START Extracted information

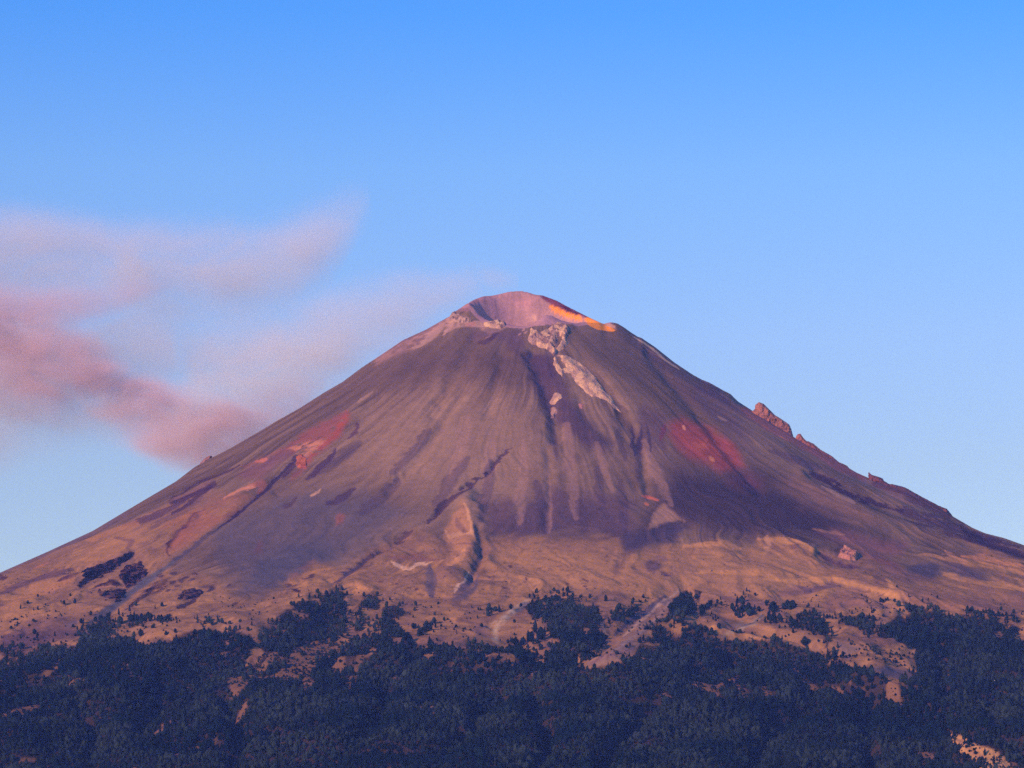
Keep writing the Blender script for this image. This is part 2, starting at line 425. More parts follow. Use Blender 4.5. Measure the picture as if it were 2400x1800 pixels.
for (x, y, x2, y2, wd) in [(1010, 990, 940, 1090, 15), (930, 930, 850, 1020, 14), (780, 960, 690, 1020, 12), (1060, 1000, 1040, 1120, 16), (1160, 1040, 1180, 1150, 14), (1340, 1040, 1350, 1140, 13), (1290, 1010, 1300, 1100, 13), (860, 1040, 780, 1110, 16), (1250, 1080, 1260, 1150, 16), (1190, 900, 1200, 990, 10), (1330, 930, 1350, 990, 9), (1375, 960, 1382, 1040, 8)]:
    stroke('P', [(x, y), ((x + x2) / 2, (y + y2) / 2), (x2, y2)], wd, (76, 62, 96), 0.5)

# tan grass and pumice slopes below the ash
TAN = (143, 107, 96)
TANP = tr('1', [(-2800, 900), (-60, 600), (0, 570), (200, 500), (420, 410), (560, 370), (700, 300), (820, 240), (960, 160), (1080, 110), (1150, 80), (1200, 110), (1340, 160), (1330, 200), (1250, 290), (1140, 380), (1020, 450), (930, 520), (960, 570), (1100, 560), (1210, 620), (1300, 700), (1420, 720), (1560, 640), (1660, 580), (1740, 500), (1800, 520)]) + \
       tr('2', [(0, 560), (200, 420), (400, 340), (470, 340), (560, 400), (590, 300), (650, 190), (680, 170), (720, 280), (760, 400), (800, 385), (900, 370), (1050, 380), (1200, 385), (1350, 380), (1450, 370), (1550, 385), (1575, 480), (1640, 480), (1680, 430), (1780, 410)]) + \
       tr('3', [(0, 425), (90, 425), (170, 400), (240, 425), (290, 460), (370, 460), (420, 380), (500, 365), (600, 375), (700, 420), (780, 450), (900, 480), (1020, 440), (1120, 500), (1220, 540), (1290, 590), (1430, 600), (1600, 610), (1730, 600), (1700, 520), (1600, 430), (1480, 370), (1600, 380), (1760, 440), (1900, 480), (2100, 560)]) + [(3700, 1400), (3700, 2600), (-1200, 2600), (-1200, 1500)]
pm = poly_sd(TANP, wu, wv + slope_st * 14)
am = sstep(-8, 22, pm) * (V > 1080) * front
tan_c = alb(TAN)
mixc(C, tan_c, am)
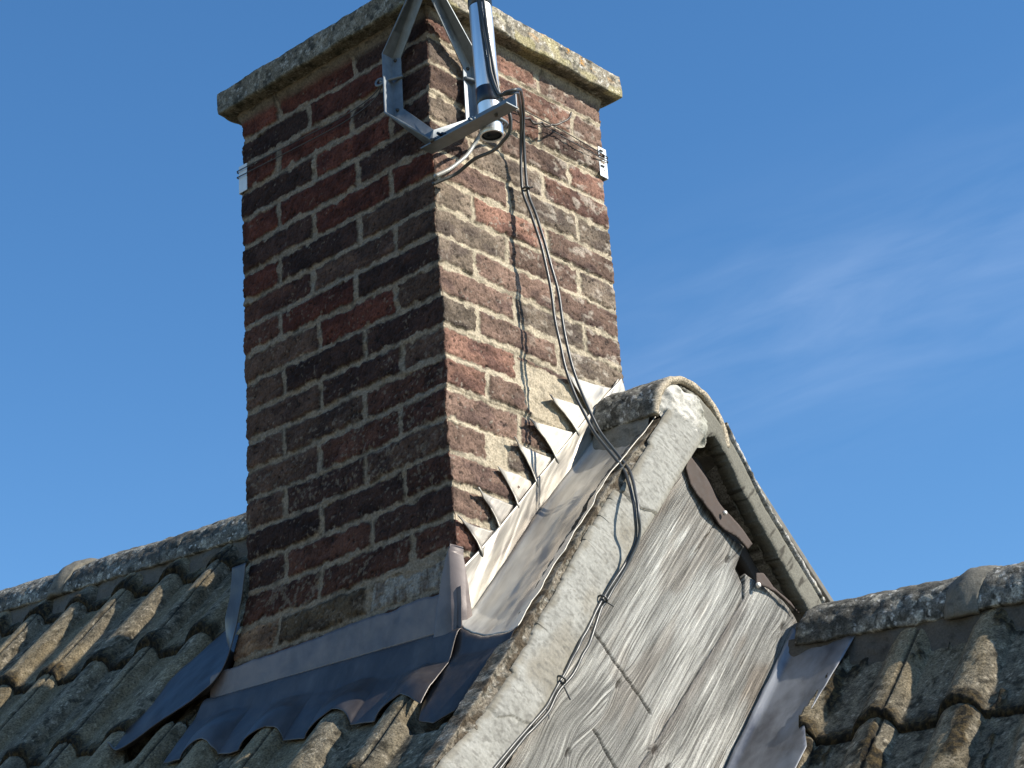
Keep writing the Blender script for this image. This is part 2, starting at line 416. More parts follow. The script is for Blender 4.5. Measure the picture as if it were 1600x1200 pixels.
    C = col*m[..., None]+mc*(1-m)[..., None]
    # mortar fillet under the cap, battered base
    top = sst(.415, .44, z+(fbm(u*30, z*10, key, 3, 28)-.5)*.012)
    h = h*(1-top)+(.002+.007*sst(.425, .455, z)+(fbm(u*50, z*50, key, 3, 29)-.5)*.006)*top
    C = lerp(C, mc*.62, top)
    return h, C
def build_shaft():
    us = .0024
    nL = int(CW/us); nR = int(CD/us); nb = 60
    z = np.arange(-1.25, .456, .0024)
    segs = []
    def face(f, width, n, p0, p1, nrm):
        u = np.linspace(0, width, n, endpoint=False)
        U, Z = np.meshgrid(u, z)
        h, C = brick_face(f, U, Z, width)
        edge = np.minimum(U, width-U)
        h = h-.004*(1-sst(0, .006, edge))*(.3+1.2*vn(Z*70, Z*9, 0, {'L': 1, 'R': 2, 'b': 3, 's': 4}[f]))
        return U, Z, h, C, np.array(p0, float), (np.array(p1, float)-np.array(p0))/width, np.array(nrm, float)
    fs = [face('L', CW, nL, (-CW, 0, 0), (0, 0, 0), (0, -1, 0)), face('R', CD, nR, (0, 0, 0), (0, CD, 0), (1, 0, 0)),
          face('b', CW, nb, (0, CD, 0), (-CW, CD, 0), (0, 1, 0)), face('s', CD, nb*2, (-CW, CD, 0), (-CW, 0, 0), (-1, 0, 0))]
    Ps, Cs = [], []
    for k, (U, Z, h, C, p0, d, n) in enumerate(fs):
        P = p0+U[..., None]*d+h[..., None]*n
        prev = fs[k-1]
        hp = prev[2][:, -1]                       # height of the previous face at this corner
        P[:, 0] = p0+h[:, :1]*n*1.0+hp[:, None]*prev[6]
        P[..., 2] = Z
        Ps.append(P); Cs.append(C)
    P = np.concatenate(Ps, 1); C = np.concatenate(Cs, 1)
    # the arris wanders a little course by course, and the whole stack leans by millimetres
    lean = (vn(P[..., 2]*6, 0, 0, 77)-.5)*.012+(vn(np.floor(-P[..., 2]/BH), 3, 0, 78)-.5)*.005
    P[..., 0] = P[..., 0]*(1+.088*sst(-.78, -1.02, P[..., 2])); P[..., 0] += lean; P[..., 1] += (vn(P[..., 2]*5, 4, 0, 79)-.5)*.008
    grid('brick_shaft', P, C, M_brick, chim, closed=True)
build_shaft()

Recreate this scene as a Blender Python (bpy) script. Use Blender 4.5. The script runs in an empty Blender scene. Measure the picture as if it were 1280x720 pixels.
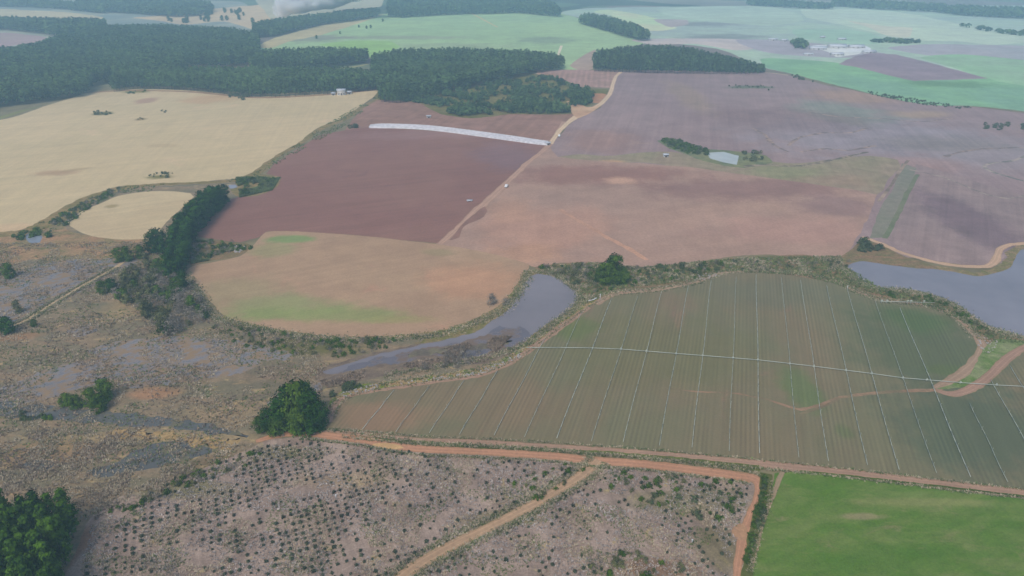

END Extracted information

_Exercise goal:_ Each record above is to be restated exactly, with its pictures removed from the copy.

_Answer to this exercise:_
Keep writing the Blender script for this image. This is part 2, starting at line 425. More parts follow. Use Blender 4.5. Measure the picture as if it were 2400x1800 pixels.
for (x, y, x2, y2, wd) in [(1010, 990, 940, 1090, 15), (930, 930, 850, 1020, 14), (780, 960, 690, 1020, 12), (1060, 1000, 1040, 1120, 16), (1160, 1040, 1180, 1150, 14), (1340, 1040, 1350, 1140, 13), (1290, 1010, 1300, 1100, 13), (860, 1040, 780, 1110, 16), (1250, 1080, 1260, 1150, 16), (1190, 900, 1200, 990, 10), (1330, 930, 1350, 990, 9), (1375, 960, 1382, 1040, 8)]:
    stroke('P', [(x, y), ((x + x2) / 2, (y + y2) / 2), (x2, y2)], wd, (76, 62, 96), 0.5)

# tan grass and pumice slopes below the ash
TAN = (143, 107, 96)
TANP = tr('1', [(-2800, 900), (-60, 600), (0, 570), (200, 500), (420, 410), (560, 370), (700, 300), (820, 240), (960, 160), (1080, 110), (1150, 80), (1200, 110), (1340, 160), (1330, 200), (1250, 290), (1140, 380), (1020, 450), (930, 520), (960, 570), (1100, 560), (1210, 620), (1300, 700), (1420, 720), (1560, 640), (1660, 580), (1740, 500), (1800, 520)]) + \
       tr('2', [(0, 560), (200, 420), (400, 340), (470, 340), (560, 400), (590, 300), (650, 190), (680, 170), (720, 280), (760, 400), (800, 385), (900, 370), (1050, 380), (1200, 385), (1350, 380), (1450, 370), (1550, 385), (1575, 480), (1640, 480), (1680, 430), (1780, 410)]) + \
       tr('3', [(0, 425), (90, 425), (170, 400), (240, 425), (290, 460), (370, 460), (420, 380), (500, 365), (600, 375), (700, 420), (780, 450), (900, 480), (1020, 440), (1120, 500), (1220, 540), (1290, 590), (1430, 600), (1600, 610), (1730, 600), (1700, 520), (1600, 430), (1480, 370), (1600, 380), (1760, 440), (1900, 480), (2100, 560)]) + [(3700, 1400), (3700, 2600), (-1200, 2600), (-1200, 1500)]
pm = poly_sd(TANP, wu, wv + slope_st * 14)
am = sstep(-8, 22, pm) * (V > 1080) * front
tan_c = alb(TAN)
mixc(C, tan_c, am)
Keep writing the Blender script for this image. This is part 2, starting at line 416. More parts follow. The script is for Blender 4.5. Measure the picture as if it were 1600x1200 pixels.
    C = col*m[..., None]+mc*(1-m)[..., None]
    # mortar fillet under the cap, battered base
    top = sst(.415, .44, z+(fbm(u*30, z*10, key, 3, 28)-.5)*.012)
    h = h*(1-top)+(.002+.007*sst(.425, .455, z)+(fbm(u*50, z*50, key, 3, 29)-.5)*.006)*top
    C = lerp(C, mc*.62, top)
    return h, C
def build_shaft():
    us = .0024
    nL = int(CW/us); nR = int(CD/us); nb = 60
    z = np.arange(-1.25, .456, .0024)
    segs = []
    def face(f, width, n, p0, p1, nrm):
        u = np.linspace(0, width, n, endpoint=False)
        U, Z = np.meshgrid(u, z)
        h, C = brick_face(f, U, Z, width)
        edge = np.minimum(U, width-U)
        h = h-.004*(1-sst(0, .006, edge))*(.3+1.2*vn(Z*70, Z*9, 0, {'L': 1, 'R': 2, 'b': 3, 's': 4}[f]))
        return U, Z, h, C, np.array(p0, float), (np.array(p1, float)-np.array(p0))/width, np.array(nrm, float)
    fs = [face('L', CW, nL, (-CW, 0, 0), (0, 0, 0), (0, -1, 0)), face('R', CD, nR, (0, 0, 0), (0, CD, 0), (1, 0, 0)),
          face('b', CW, nb, (0, CD, 0), (-CW, CD, 0), (0, 1, 0)), face('s', CD, nb*2, (-CW, CD, 0), (-CW, 0, 0), (-1, 0, 0))]
    Ps, Cs = [], []
    for k, (U, Z, h, C, p0, d, n) in enumerate(fs):
        P = p0+U[..., None]*d+h[..., None]*n
        prev = fs[k-1]
        hp = prev[2][:, -1]                       # height of the previous face at this corner
        P[:, 0] = p0+h[:, :1]*n*1.0+hp[:, None]*prev[6]
        P[..., 2] = Z
        Ps.append(P); Cs.append(C)
    P = np.concatenate(Ps, 1); C = np.concatenate(Cs, 1)
    # the arris wanders a little course by course, and the whole stack leans by millimetres
    lean = (vn(P[..., 2]*6, 0, 0, 77)-.5)*.012+(vn(np.floor(-P[..., 2]/BH), 3, 0, 78)-.5)*.005
    P[..., 0] = P[..., 0]*(1+.088*sst(-.78, -1.02, P[..., 2])); P[..., 0] += lean; P[..., 1] += (vn(P[..., 2]*5, 4, 0, 79)-.5)*.008
    grid('brick_shaft', P, C, M_brick, chim, closed=True)
build_shaft()

Recreate this scene as a Blender Python (bpy) script. Use Blender 4.5. The script runs in an empty Blender scene. Measure the picture as if it were 1280x720 pixels.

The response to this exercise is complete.